Dell has kept the current Latitude D/E series power plug for laptops and all in one PCs for almost 10 years now?
Prior to that, the Latitude C series used the same plug from the late 90s to early 2000s but it was proprietary in shape.
Prior to that, the Latitude XP, XPi, XPi CD all shared the same plug. In fact you could use the XP series plug on a C series laptop if you trimmed the corner off with a knife so it would fit.

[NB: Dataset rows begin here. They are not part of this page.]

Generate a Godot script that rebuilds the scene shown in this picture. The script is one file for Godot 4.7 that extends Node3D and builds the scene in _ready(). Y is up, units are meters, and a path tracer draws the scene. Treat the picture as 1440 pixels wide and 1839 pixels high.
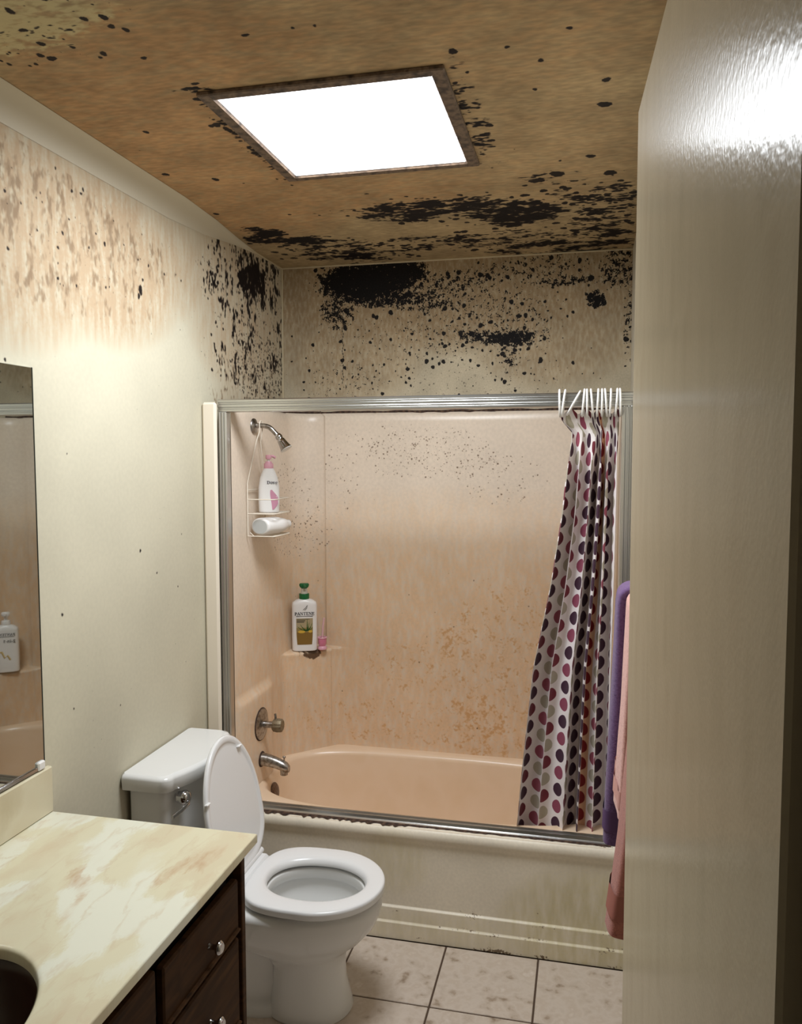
extends Node3D
# A mouldy bathroom. x runs right from the left wall, y up, z from the back wall towards the door.

const RIGHT := 1.514
const TOP := 2.533
const FRONT := 3.06
const SEAT_Z := 1.185

var M := {}
var taken := {}

func _ready() -> void:
	var cam := Camera3D.new()
	cam.name = "camera"
	add_child(cam)
	cam.position = Vector3(1.3437, 1.6881, 3.4428)
	cam.rotation = Vector3(-0.0679, 0.227, -0.0013)
	cam.fov = 65.08
	cam.near = 0.02
	cam.far = 30.0
	cam.current = true
	var we := WorldEnvironment.new()
	we.name = "world"
	var env := Environment.new()
	env.background_mode = Environment.BG_COLOR
	env.background_color = Color(0.02, 0.02, 0.02)
	env.tonemap_mode = Environment.TONE_MAPPER_LINEAR
	env.tonemap_exposure = 1.0
	env.sdfgi_enabled = true
	env.ssao_enabled = true
	env.ssil_enabled = true
	we.environment = env
	add_child(we)
	ceiling_light()
	make_materials()
	room()
	floor_tiles()
	bathtub()
	shower_surround()
	shower_frame()
	curtain()
	shower_fittings()
	caddy()
	bottles()
	toilet()
	vanity()
	mirror()
	towels()
	door()

# ------------------------------------------------------------ naming
func numbered(called: String) -> String:
	var n: int = taken.get(called, 0)
	taken[called] = n + 1
	return called if n == 0 else "%s_%03d" % [called, n]

func tag(o: Node, label: String, category: String, group := "", kind := "") -> Node:
	o.set_meta("label", label)
	if category:
		o.set_meta("category", category)
	if group:
		o.set_meta("group", group)
	if kind:
		o.set_meta("kind", kind)
	return o

func thing(called: String, label: String, category: String, at := Vector3.ZERO, group := "") -> Node3D:
	var o := Node3D.new()
	o.name = numbered(called)
	add_child(o)
	o.position = at
	tag(o, label, category, group)
	return o

func obj(called: String, mesh: Mesh, mat: Material, parent: Node = null, at := Vector3.ZERO) -> MeshInstance3D:
	var o := MeshInstance3D.new()
	o.mesh = mesh
	o.material_override = mat
	o.cast_shadow = GeometryInstance3D.SHADOW_CASTING_SETTING_ON
	o.position = at
	if parent:
		o.name = called
		parent.add_child(o, true)
	else:
		o.name = numbered(called)
		add_child(o)
	return o

# ------------------------------------------------------------ mesh helpers
func build(v: PackedVector3Array, idx: PackedInt32Array, uv := PackedVector2Array()) -> ArrayMesh:
	var n := PackedVector3Array()
	n.resize(v.size())
	for i in range(0, idx.size(), 3):
		var a := v[idx[i]]
		var c := (v[idx[i + 2]] - a).cross(v[idx[i + 1]] - a)
		for k in 3:
			n[idx[i + k]] += c
	for i in n.size():
		n[i] = n[i].normalized() if n[i].length_squared() > 1e-24 else Vector3.UP
	var arr := []
	arr.resize(Mesh.ARRAY_MAX)
	arr[Mesh.ARRAY_VERTEX] = v
	arr[Mesh.ARRAY_NORMAL] = n
	arr[Mesh.ARRAY_INDEX] = idx
	if uv.size() == v.size():
		arr[Mesh.ARRAY_TEX_UV] = uv
	var m := ArrayMesh.new()
	m.add_surface_from_arrays(Mesh.PRIMITIVE_TRIANGLES, arr)
	return m

# rows of points joined to a smooth skin; each row may close on itself; caps fan to the middle of the first and last row
func skin(rows: Array, closed: bool, cap_first := false, cap_last := false, uvs := []) -> ArrayMesh:
	var v := PackedVector3Array()
	var uv := PackedVector2Array()
	var idx := PackedInt32Array()
	var n: int = rows[0].size()
	for r in rows.size():
		for k in n:
			v.append(rows[r][k])
			if uvs:
				uv.append(uvs[r][k])
	var w := n if closed else n - 1
	for r in rows.size() - 1:
		for k in w:
			var a := r * n + k
			var b := r * n + (k + 1) % n
			idx.append_array([a, a + n, b, b, a + n, b + n])
	for e in 2:
		if (e == 0 and not cap_first) or (e == 1 and not cap_last):
			continue
		var row: Array = rows[0] if e == 0 else rows[-1]
		var mid := Vector3.ZERO
		for q in row:
			mid += q / n
		var s := v.size()
		for q in row:
			v.append(q)
			if uvs: uv.append(Vector2.ZERO)
		v.append(mid)
		if uvs: uv.append(Vector2.ZERO)
		for k in n:
			var k2 := (k + 1) % n
			if e == 0:
				idx.append_array([s + k, s + k2, s + n])
			else:
				idx.append_array([s + k2, s + k, s + n])
	return build(v, idx, uv)

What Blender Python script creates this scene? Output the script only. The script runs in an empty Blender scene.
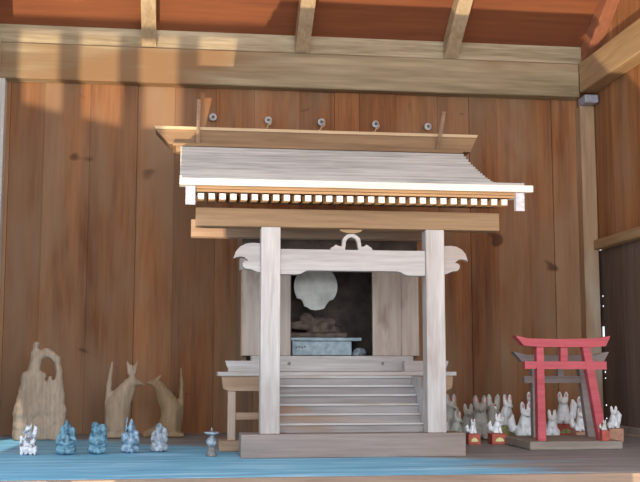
import bpy, bmesh, math, random
from mathutils import Vector, Matrix
random.seed(7)
scn = bpy.context.scene
COL = scn.collection
PI = math.pi

# ------------------------------------------------------------------ helpers
class MB:
    """collects shapes (world coordinates) and links them as one mesh object"""
    def __init__(s): s.bm = bmesh.new()
    def box(s, x0, x1, y0, y1, z0, z1, bev=0.0, tint=None):
        t = bmesh.new()
        r = bmesh.ops.create_cube(t, size=1)
        bmesh.ops.scale(t, vec=(x1-x0, y1-y0, z1-z0), verts=t.verts)
        bmesh.ops.translate(t, vec=((x0+x1)/2, (y0+y1)/2, (z0+z1)/2), verts=t.verts)
        if bev: bmesh.ops.bevel(t, geom=t.edges[:], offset=bev, segments=1, affect='EDGES', profile=.5)
        s.add(t, tint); return s
    def bar(s, p0, p1, w, h, bev=0.0, up=(0, 0, 1)):
        p0 = Vector(p0); p1 = Vector(p1); d = (p1-p0); L = d.length; d.normalize()
        side = d.cross(Vector(up)).normalized(); u = side.cross(d)
        t = bmesh.new(); bmesh.ops.create_cube(t, size=1)
        bmesh.ops.scale(t, vec=(w, L, h), verts=t.verts)
        if bev: bmesh.ops.bevel(t, geom=t.edges[:], offset=bev, segments=1, affect='EDGES', profile=.5)
        M = Matrix((side, d, u)).transposed().to_4x4(); M.translation = (p0+p1)/2
        bmesh.ops.transform(t, matrix=M, verts=t.verts); s.add(t); return s
    def prism(s, pts, a0, a1, plane='XZ'):
        """polygon extruded along the remaining axis from a0 to a1"""
        t = bmesh.new()
        def P(p, a):
            if plane == 'XZ': return (p[0], a, p[1])
            if plane == 'YZ': return (a, p[0], p[1])
            return (p[0], p[1], a)
        A = [t.verts.new(P(p, a0)) for p in pts]; B = [t.verts.new(P(p, a1)) for p in pts]
        t.faces.new(A); t.faces.new(B[::-1])
        n = len(pts)
        for i in range(n): t.faces.new((A[i], B[i], B[(i+1) % n], A[(i+1) % n]))
        bmesh.ops.recalc_face_normals(t, faces=t.faces)
        s.add(t); return s
    def lathe(s, prof, c, n=24):
        t = bmesh.new(); rings = []
        for r, z in prof:
            rings.append([t.verts.new((c[0]+max(r, 1e-4)*math.cos(2*PI*i/n), c[1]+max(r, 1e-4)*math.sin(2*PI*i/n), c[2]+z)) for i in range(n)])
        for a, b in zip(rings, rings[1:]):
            for i in range(n): t.faces.new((a[i], a[(i+1) % n], b[(i+1) % n], b[i]))
        t.faces.new(rings[0][::-1]); t.faces.new(rings[-1])
        bmesh.ops.recalc_face_normals(t, faces=t.faces)
        for f in t.faces: f.smooth = True
        s.add(t); return s
    def ell(s, c, r, rot=None, seg=16):
        t = bmesh.new(); bmesh.ops.create_uvsphere(t, u_segments=seg, v_segments=max(6, seg*2//3), radius=1)
        bmesh.ops.scale(t, vec=r if not isinstance(r, (int, float)) else (r, r, r), verts=t.verts)
        if rot: bmesh.ops.rotate(t, cent=(0, 0, 0), matrix=rot, verts=t.verts)
        bmesh.ops.translate(t, vec=c, verts=t.verts)
        for f in t.faces: f.smooth = True
        s.add(t); return s
    def cap(s, p0, p1, r0, r1, n=12):
        """tapered capsule"""
        p0 = Vector(p0); p1 = Vector(p1); d = p1-p0
        t = bmesh.new()
        bmesh.ops.create_cone(t, cap_ends=True, segments=n, radius1=r0, radius2=r1, depth=d.length)
        M = d.to_track_quat('Z', 'Y').to_matrix().to_4x4(); M.translation = (p0+p1)/2
        bmesh.ops.transform(t, matrix=M, verts=t.verts)
        for f in t.faces: f.smooth = True
        s.add(t); s.ell(p0, r0, seg=n); s.ell(p1, r1, seg=n); return s
    def tube(s, pts, r, n=8):
        pts = [Vector(p) for p in pts]; t = bmesh.new(); rings = []
        for i, p in enumerate(pts):
            d = (pts[min(i+1, len(pts)-1)]-pts[max(i-1, 0)]).normalized()
            a = d.orthogonal().normalized() if i == 0 else (a-d*a.dot(d)).normalized()
            b = d.cross(a)
            rings.append([t.verts.new(p+a*r*math.cos(2*PI*k/n)+b*r*math.sin(2*PI*k/n)) for k in range(n)])
        for A, B in zip(rings, rings[1:]):
            for k in range(n): t.faces.new((A[k], A[(k+1) % n], B[(k+1) % n], B[k]))
        t.faces.new(rings[0][::-1]); t.faces.new(rings[-1])
        bmesh.ops.recalc_face_normals(t, faces=t.faces)
        for f in t.faces: f.smooth = True
        s.add(t); return s
    def add(s, t, tint=None):
        me = bpy.data.meshes.new('tmp'); 
        if tint is not None:
            l = t.faces.layers.float.new('tint')
            for f in t.faces: f[l] = tint
            if 'tint' not in s.bm.faces.layers.float: s.bm.faces.layers.float.new('tint')
        t.to_mesh(me); t.free(); s.bm.from_mesh(me); bpy.data.meshes.remove(me)
    def mesh(s, name, loc=(0, 0, 0)):
        bmesh.ops.translate(s.bm, vec=-Vector(loc), verts=s.bm.verts)
        me = bpy.data.meshes.new(name); s.bm.to_mesh(me); s.bm.free(); return me
    def build(s, name, m, parent=None):
        loc = world_loc(parent) if parent else Vector((0, 0, 0))
        me = s.mesh(name, loc); me.materials.append(m)
        o = bpy.data.objects.new(name, me); COL.objects.link(o)
        if parent: o.parent = parent
        return o
    def fuse(s, voxel, smooth=4, lumps=0.0, lump_size=0.02, floor_z=None):
        """weld everything collected so far into one continuous skin"""
        me = bpy.data.meshes.new('t'); s.bm.to_mesh(me); s.bm.free()
        o = bpy.data.objects.new('t', me); COL.objects.link(o)
        r = o.modifiers.new('r', 'REMESH'); r.mode = 'VOXEL'; r.voxel_size = voxel; r.use_smooth_shade = True
        sm = o.modifiers.new('s', 'SMOOTH'); sm.factor = .5; sm.iterations = smooth
        if lumps:
            tx = bpy.data.textures.new('t', 'CLOUDS'); tx.noise_scale = lump_size
            d = o.modifiers.new('d', 'DISPLACE'); d.texture = tx; d.strength = lumps; d.texture_coords = 'LOCAL'
        dg = bpy.context.evaluated_depsgraph_get(); dg.update()
        m2 = bpy.data.meshes.new_from_object(o.evaluated_get(dg))
        s.bm = bmesh.new(); s.bm.from_mesh(m2)
        bpy.data.objects.remove(o); bpy.data.meshes.remove(me); bpy.data.meshes.remove(m2)
        for f in s.bm.faces: f.smooth = True
        if floor_z is not None:
            for v in s.bm.verts: v.co.z = max(v.co.z, floor_z)
        return s

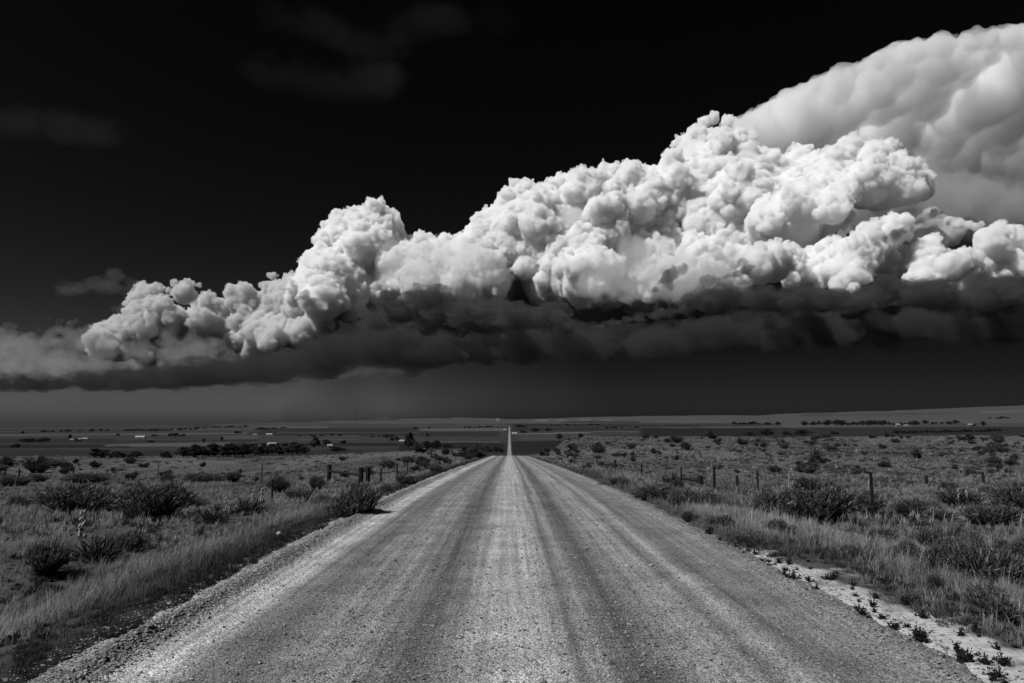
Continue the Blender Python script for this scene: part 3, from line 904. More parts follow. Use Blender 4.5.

However at the time of the XP series, there were 3 or 4 types of plugs in use at Dell, the XP style, LM style , ultralight style and Inspiron style. This was because Dell was mostly developing the XP series internally, but the LM and Inspirons were clones of Winbook and Quanta made laptops. In fact Winbook used to advertise their laptops were 100% parts interchangeable (drives, cords, upgrades) with Dell Inspiron 5000 series. The Inspiron 3000 and 3200 were twins of two HP Omnibook models.
Their Ultralight laptops like the L400 (I think that's the model) was a twin of a Gateway 2100 laptop IIRC. The L400 was listed as fixed memory but you could use the Gateway 2100 repair manual to disassemble the Dell and access the supposed non-upgradable memory module and upgrade it to 512MB.
The round D/E Series plug in current was available at 65W, 90W, 130W and now apparently 330W.
The plugs are backwards compatible which is nice because you can order new plugs and use on a 10 year range of computers.
Prior to the Core and Core 2 laptops the 65W worked on everything. When the Core and Core 2 laptops came out, you could still use the 65W cord to charge the laptop but if you docked it, you needed the 90W cord.
When power requirements increased more (Latitude E Series for example), you could use the 65W cord to keep the laptop on, 90W cord to charge it, and 130W on the dock.
If Dell doesn't recognize the cord, it defaults to the 65W behavior. It is somewhat handy because my wife can use the cord from her work HP laptop which has the same plug on our home Dell laptop when she's sitting on the couch. It pop's up a warning but you just click OK and keep using it.
The ID chip tells the laptop how much current it is allowed to pull. You also don't want the laptop trying to pull 130W off of a cord that wasn't designed for it.
The technology must not be too proprietary because I've not found a third party cord that listed it was Dell compatible that didn't work with a Dell when the appropriate power rating was matched.
Many of the universal cords have separate plugs for Dell and HP even though they have the same physical connection, so I suppose they embed the ID chip inside the plug.